§ **WHAT NEEDS TO BE DONE**: Restate, word for word, all of the material shown below.

Start of DATA PROVIDED

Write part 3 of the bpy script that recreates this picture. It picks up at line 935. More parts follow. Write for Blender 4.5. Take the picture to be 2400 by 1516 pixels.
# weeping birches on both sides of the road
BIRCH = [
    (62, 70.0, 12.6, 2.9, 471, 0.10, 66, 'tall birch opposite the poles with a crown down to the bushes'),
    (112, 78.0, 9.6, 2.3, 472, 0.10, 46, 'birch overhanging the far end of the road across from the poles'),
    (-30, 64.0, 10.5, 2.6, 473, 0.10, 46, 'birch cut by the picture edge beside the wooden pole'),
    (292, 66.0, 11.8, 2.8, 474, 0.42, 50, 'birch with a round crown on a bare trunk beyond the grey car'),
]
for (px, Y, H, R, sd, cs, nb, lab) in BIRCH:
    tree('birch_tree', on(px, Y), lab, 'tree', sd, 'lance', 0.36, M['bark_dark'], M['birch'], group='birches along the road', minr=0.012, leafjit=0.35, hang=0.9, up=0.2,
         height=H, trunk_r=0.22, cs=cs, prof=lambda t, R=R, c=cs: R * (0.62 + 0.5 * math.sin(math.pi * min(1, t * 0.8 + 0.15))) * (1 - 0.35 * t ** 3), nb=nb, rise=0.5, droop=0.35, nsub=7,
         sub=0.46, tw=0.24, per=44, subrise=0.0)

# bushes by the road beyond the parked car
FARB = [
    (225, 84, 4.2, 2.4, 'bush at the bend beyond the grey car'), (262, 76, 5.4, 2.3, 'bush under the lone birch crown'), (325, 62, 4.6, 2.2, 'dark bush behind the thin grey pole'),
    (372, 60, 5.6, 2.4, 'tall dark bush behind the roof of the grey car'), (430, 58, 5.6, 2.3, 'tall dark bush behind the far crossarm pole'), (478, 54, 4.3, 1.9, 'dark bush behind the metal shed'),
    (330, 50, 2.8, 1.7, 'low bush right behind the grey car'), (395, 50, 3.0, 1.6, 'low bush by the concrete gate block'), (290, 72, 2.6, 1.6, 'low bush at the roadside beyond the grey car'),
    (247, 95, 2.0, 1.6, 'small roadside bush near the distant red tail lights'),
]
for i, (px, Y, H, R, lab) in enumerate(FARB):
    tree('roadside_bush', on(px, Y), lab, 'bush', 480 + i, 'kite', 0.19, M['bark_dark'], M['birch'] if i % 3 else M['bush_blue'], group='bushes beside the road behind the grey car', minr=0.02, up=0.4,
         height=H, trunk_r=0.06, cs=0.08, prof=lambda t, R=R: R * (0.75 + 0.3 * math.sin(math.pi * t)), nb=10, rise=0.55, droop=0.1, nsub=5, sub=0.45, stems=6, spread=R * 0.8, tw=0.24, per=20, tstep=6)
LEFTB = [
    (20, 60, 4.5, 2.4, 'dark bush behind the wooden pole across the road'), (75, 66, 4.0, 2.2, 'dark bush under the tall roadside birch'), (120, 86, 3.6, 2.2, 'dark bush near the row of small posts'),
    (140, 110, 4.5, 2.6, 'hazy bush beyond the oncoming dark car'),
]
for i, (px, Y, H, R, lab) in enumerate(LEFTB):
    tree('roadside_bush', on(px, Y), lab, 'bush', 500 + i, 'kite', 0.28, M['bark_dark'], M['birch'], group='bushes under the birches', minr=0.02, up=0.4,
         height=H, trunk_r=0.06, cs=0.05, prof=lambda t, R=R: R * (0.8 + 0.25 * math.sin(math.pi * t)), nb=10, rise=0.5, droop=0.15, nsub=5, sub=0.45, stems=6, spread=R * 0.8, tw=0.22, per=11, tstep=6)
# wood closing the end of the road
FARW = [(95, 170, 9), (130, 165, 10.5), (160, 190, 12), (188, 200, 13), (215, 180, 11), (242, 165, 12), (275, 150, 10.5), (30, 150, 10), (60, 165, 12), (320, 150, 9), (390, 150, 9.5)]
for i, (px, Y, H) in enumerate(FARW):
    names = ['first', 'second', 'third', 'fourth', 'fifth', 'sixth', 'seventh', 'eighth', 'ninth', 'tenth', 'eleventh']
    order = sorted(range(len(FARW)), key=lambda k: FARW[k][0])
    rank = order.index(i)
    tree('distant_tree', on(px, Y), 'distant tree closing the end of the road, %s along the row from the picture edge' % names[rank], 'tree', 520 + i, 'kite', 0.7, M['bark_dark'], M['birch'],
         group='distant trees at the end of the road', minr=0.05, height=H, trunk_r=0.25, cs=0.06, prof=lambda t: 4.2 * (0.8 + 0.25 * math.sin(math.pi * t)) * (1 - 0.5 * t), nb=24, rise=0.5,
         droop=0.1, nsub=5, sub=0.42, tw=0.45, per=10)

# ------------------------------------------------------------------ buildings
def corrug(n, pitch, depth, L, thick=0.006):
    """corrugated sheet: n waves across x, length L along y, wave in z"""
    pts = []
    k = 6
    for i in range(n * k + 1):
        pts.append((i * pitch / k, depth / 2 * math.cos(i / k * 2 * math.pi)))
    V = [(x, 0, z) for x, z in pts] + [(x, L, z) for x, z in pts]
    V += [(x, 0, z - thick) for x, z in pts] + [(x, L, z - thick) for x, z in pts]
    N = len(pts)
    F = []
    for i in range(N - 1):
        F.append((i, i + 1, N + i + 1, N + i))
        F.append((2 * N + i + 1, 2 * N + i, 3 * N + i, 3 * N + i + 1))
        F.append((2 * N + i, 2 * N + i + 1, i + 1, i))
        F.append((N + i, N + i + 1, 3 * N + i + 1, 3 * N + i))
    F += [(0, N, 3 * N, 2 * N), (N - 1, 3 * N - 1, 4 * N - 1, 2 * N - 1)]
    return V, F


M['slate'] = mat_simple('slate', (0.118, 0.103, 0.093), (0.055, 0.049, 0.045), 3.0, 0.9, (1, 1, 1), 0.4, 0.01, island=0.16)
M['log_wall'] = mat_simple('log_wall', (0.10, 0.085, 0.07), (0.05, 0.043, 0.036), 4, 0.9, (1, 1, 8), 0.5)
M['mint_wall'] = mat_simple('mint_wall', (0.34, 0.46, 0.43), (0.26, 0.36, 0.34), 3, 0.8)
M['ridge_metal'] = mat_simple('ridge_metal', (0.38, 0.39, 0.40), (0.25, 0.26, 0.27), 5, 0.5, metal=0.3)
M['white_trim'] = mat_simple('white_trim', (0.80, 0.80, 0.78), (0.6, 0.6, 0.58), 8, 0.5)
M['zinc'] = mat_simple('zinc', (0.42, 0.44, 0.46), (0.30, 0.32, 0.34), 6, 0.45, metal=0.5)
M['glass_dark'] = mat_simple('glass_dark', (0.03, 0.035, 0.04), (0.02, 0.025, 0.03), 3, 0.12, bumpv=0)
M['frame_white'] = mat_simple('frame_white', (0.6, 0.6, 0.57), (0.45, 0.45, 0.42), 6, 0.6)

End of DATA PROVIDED

§ **CORRECT RESPONSE**:
Write part 3 of the bpy script that recreates this picture. It picks up at line 935. More parts follow. Write for Blender 4.5. Take the picture to be 2400 by 1516 pixels.
# weeping birches on both sides of the road
BIRCH = [
    (62, 70.0, 12.6, 2.9, 471, 0.10, 66, 'tall birch opposite the poles with a crown down to the bushes'),
    (112, 78.0, 9.6, 2.3, 472, 0.10, 46, 'birch overhanging the far end of the road across from the poles'),
    (-30, 64.0, 10.5, 2.6, 473, 0.10, 46, 'birch cut by the picture edge beside the wooden pole'),
    (292, 66.0, 11.8, 2.8, 474, 0.42, 50, 'birch with a round crown on a bare trunk beyond the grey car'),
]
for (px, Y, H, R, sd, cs, nb, lab) in BIRCH:
    tree('birch_tree', on(px, Y), lab, 'tree', sd, 'lance', 0.36, M['bark_dark'], M['birch'], group='birches along the road', minr=0.012, leafjit=0.35, hang=0.9, up=0.2,
         height=H, trunk_r=0.22, cs=cs, prof=lambda t, R=R, c=cs: R * (0.62 + 0.5 * math.sin(math.pi * min(1, t * 0.8 + 0.15))) * (1 - 0.35 * t ** 3), nb=nb, rise=0.5, droop=0.35, nsub=7,
         sub=0.46, tw=0.24, per=44, subrise=0.0)

# bushes by the road beyond the parked car
FARB = [
    (225, 84, 4.2, 2.4, 'bush at the bend beyond the grey car'), (262, 76, 5.4, 2.3, 'bush under the lone birch crown'), (325, 62, 4.6, 2.2, 'dark bush behind the thin grey pole'),
    (372, 60, 5.6, 2.4, 'tall dark bush behind the roof of the grey car'), (430, 58, 5.6, 2.3, 'tall dark bush behind the far crossarm pole'), (478, 54, 4.3, 1.9, 'dark bush behind the metal shed'),
    (330, 50, 2.8, 1.7, 'low bush right behind the grey car'), (395, 50, 3.0, 1.6, 'low bush by the concrete gate block'), (290, 72, 2.6, 1.6, 'low bush at the roadside beyond the grey car'),
    (247, 95, 2.0, 1.6, 'small roadside bush near the distant red tail lights'),
]
for i, (px, Y, H, R, lab) in enumerate(FARB):
    tree('roadside_bush', on(px, Y), lab, 'bush', 480 + i, 'kite', 0.19, M['bark_dark'], M['birch'] if i % 3 else M['bush_blue'], group='bushes beside the road behind the grey car', minr=0.02, up=0.4,
         height=H, trunk_r=0.06, cs=0.08, prof=lambda t, R=R: R * (0.75 + 0.3 * math.sin(math.pi * t)), nb=10, rise=0.55, droop=0.1, nsub=5, sub=0.45, stems=6, spread=R * 0.8, tw=0.24, per=20, tstep=6)
LEFTB = [
    (20, 60, 4.5, 2.4, 'dark bush behind the wooden pole across the road'), (75, 66, 4.0, 2.2, 'dark bush under the tall roadside birch'), (120, 86, 3.6, 2.2, 'dark bush near the row of small posts'),
    (140, 110, 4.5, 2.6, 'hazy bush beyond the oncoming dark car'),
]
for i, (px, Y, H, R, lab) in enumerate(LEFTB):
    tree('roadside_bush', on(px, Y), lab, 'bush', 500 + i, 'kite', 0.28, M['bark_dark'], M['birch'], group='bushes under the birches', minr=0.02, up=0.4,
         height=H, trunk_r=0.06, cs=0.05, prof=lambda t, R=R: R * (0.8 + 0.25 * math.sin(math.pi * t)), nb=10, rise=0.5, droop=0.15, nsub=5, sub=0.45, stems=6, spread=R * 0.8, tw=0.22, per=11, tstep=6)
# wood closing the end of the road
FARW = [(95, 170, 9), (130, 165, 10.5), (160, 190, 12), (188, 200, 13), (215, 180, 11), (242, 165, 12), (275, 150, 10.5), (30, 150, 10), (60, 165, 12), (320, 150, 9), (390, 150, 9.5)]
for i, (px, Y, H) in enumerate(FARW):
    names = ['first', 'second', 'third', 'fourth', 'fifth', 'sixth', 'seventh', 'eighth', 'ninth', 'tenth', 'eleventh']
    order = sorted(range(len(FARW)), key=lambda k: FARW[k][0])
    rank = order.index(i)
    tree('distant_tree', on(px, Y), 'distant tree closing the end of the road, %s along the row from the picture edge' % names[rank], 'tree', 520 + i, 'kite', 0.7, M['bark_dark'], M['birch'],
         group='distant trees at the end of the road', minr=0.05, height=H, trunk_r=0.25, cs=0.06, prof=lambda t: 4.2 * (0.8 + 0.25 * math.sin(math.pi * t)) * (1 - 0.5 * t), nb=24, rise=0.5,
         droop=0.1, nsub=5, sub=0.42, tw=0.45, per=10)

# ------------------------------------------------------------------ buildings
def corrug(n, pitch, depth, L, thick=0.006):
    """corrugated sheet: n waves across x, length L along y, wave in z"""
    pts = []
    k = 6
    for i in range(n * k + 1):
        pts.append((i * pitch / k, depth / 2 * math.cos(i / k * 2 * math.pi)))
    V = [(x, 0, z) for x, z in pts] + [(x, L, z) for x, z in pts]
    V += [(x, 0, z - thick) for x, z in pts] + [(x, L, z - thick) for x, z in pts]
    N = len(pts)
    F = []
    for i in range(N - 1):
        F.append((i, i + 1, N + i + 1, N + i))
        F.append((2 * N + i + 1, 2 * N + i, 3 * N + i, 3 * N + i + 1))
        F.append((2 * N + i, 2 * N + i + 1, i + 1, i))
        F.append((N + i, N + i + 1, 3 * N + i + 1, 3 * N + i))
    F += [(0, N, 3 * N, 2 * N), (N - 1, 3 * N - 1, 4 * N - 1, 2 * N - 1)]
    return V, F


M['slate'] = mat_simple('slate', (0.118, 0.103, 0.093), (0.055, 0.049, 0.045), 3.0, 0.9, (1, 1, 1), 0.4, 0.01, island=0.16)
M['log_wall'] = mat_simple('log_wall', (0.10, 0.085, 0.07), (0.05, 0.043, 0.036), 4, 0.9, (1, 1, 8), 0.5)
M['mint_wall'] = mat_simple('mint_wall', (0.34, 0.46, 0.43), (0.26, 0.36, 0.34), 3, 0.8)
M['ridge_metal'] = mat_simple('ridge_metal', (0.38, 0.39, 0.40), (0.25, 0.26, 0.27), 5, 0.5, metal=0.3)
M['white_trim'] = mat_simple('white_trim', (0.80, 0.80, 0.78), (0.6, 0.6, 0.58), 8, 0.5)
M['zinc'] = mat_simple('zinc', (0.42, 0.44, 0.46), (0.30, 0.32, 0.34), 6, 0.45, metal=0.5)
M['glass_dark'] = mat_simple('glass_dark', (0.03, 0.035, 0.04), (0.02, 0.025, 0.03), 3, 0.12, bumpv=0)
M['frame_white'] = mat_simple('frame_white', (0.6, 0.6, 0.57), (0.45, 0.45, 0.42), 6, 0.6)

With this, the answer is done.